One aspect of gym that I was first exposed to around that time said it should be preparing kids for recreational athletic pursuits later in life. Doing the parallel bars and tumbling on the mats, both of which I dreaded, don't fit in this category. I can't remember the last time I did a forward roll. Running does seem to fit. But even basketball might not for many adults.
At the time the big three recreational activities were bowling, golf, and tennis. The school was really not capable of educating students in these activities. It was too crowded and the facilities for these activities were not at the school. There were clubs and/or teams for those with the inclination and who were proficient enough in these activities. But for the rest of us these were things to learn entirely outside of school. I did take some private tennis lessons, though nothing near the regime I had with the piano. With bowling I was entirely self-taught, as were my friends. It was on TV so we may have gotten a tip or two from that. Mostly, though, it was just applying the main lesson from any ball sport. Following through with the swing was the key. Golf I didn't pick up for real till my second year as an Assistant Professor. Then the impetus was doing some activity with my peers as well as to find a way to benignly express some of the frustration over departmental politics. (Swinging as hard as you can at a golf ball, irrespective of where it would end afterward, was remarkably satisfying that way. It took years of play before I had any cognition about trying to control the flight of the ball.)

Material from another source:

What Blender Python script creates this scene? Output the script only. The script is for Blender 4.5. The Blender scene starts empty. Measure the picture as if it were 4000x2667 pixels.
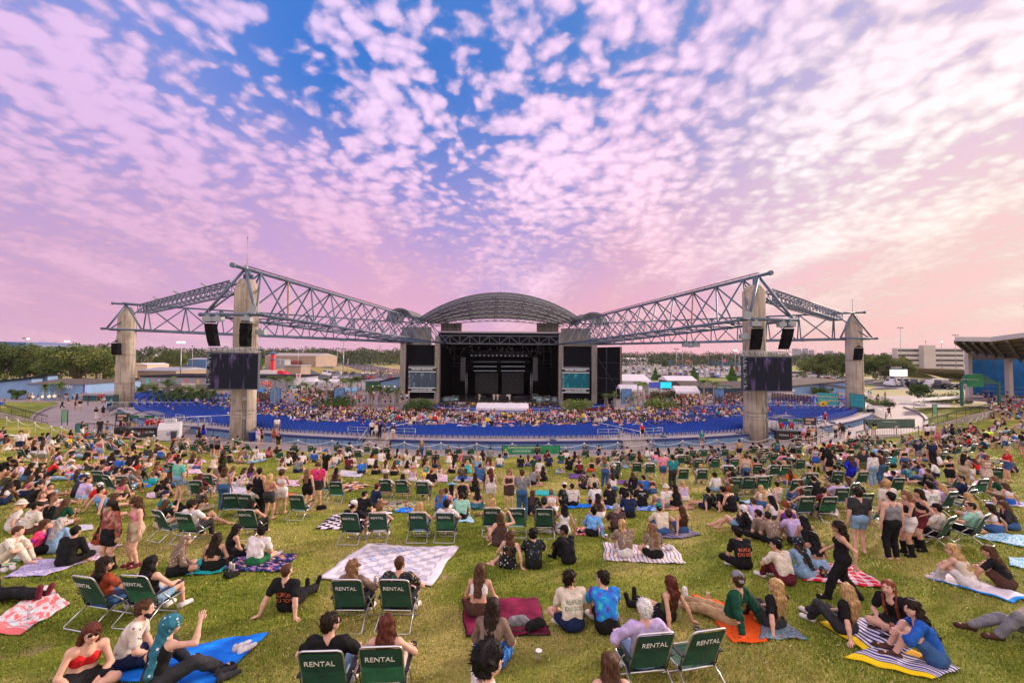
import bpy,math,random
import numpy as np
from mathutils import Vector,Matrix
mth=math
def V_(*a):return Vector(*a)
def SI(n,k,v):n.inputs[k].default_value=v
def LK(t,a,b):t.links.new(a,b)
def NN(t,k):return t.nodes.new(k)
random.seed(7)
RNG=np.random.default_rng(11)
R_=mth.radians
SC=bpy.context.scene
COL=SC.collection
#camera
EYE=V_((0,0,9.2))
FPX=1667.0
CM=Matrix.Rotation(R_(92.0),3,'X')@Matrix.Rotation(R_(0.45),3,'Z')
cam=bpy.data.cameras.new('camera')
cam.sensor_width=36.0
cam.lens=FPX/4000*36
cam.clip_start=0.1
cam.clip_end=12000
camo=bpy.data.objects.new('camera',cam)
COL.objects.link(camo)
camo.matrix_world=Matrix.Translation(EYE)@CM.to_4x4()
SC.camera=camo
SC.view_settings.view_transform='Standard'
SC.view_settings.look='None'
SC.view_settings.gamma=1
SC.view_settings.exposure=0.0
SC.cycles.use_denoising=True
SC.cycles.adaptive_threshold=.02
SC.cycles.volume_bounces=0
SC.cycles.max_bounces=5
SC.cycles.diffuse_bounces=2
SC.cycles.glossy_bounces=2
SC.cycles.transparent_max_bounces=8
def ray(px,py):
 return CM@V_(((px-2000)/FPX,(1333.5-py)/FPX,-1))
def P(px,py,D):
 """the point at distance D ahead that lies in direction (px, py)"""
 d=ray(px,py)
 return EYE+d*(D/d.y)
def PZ(px,py,z):
 d=ray(px,py)
 return EYE+d*((z-EYE.z)/d.z)
#world
def SN(nt,val,a,b):
 m=NN(nt,'ShaderNodeMapRange');m.interpolation_type='SMOOTHSTEP'
 LK(nt,val,m.inputs[0]);SI(m,1,a);SI(m,2,b)
 return m.outputs[0]
def srgb(r,g,b):
 def f(c):
  c/=255.0
  return c/12.92 if c<=.04045 else((c+.055)/1.055)**2.4
 return(f(r),f(g),f(b))
SUN_AZ,SUN_EL=52.0,15.0
sd=V_((mth.sin(R_(SUN_AZ))*mth.cos(R_(SUN_EL)),mth.cos(R_(SUN_AZ))*mth.cos(R_(SUN_EL)),mth.sin(R_(SUN_EL))))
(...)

Alas, since my rotator cuff repair these activities are largely off the table. I went to the driving range ten days ago and hit a small bucket of balls, only a nine iron and a seven iron. I'm still feeling the after effects of that. I'm hopeful that the recovery period won't be as long in the future, but I wouldn't put money on that proposition. In the meantime, walking has been my mainstay. It is a good thing to do and I'm on a daily regime. Yet some variety from that would be nice.
This brings us back to ballroom dancing, but with a twist (no pun intended). Why not have it taught in high school, so it becomes accepted that many people know how to dance tolerably well? In college, gym classes are purely optional. If we were serious about using high school to prepare for adult life, ballroom dancing classes, as an elective alternative to the normal gym class, would have a certain logic.
Gym was the only class I had in high school that was not co-ed. I can't imagine an all boys dancing class nor that it would attract anyone who'd be willing to take it and admit to doing so. A co-ed version makes more sense. Does this idea otherwise pass muster?
For the more precocious among the students in boy-girl interactions, such a class might prove a boon that the school actually would not want to promote, and perhaps would want to deter (at least when manifest on school grounds). But for kids like me who were largely clueless in this area, this sort of risk would be nil. I really don't know how you'd select kids who'd benefit long term from a high school ballroom dancing class yet who also wouldn't take advantage of the setting near term. That's something to puzzle on.
That may be the big deal issue. There's also the matter of cloning Miss Villacorta. But with her having had so many students who are fond of her, that one should be a piece of cake.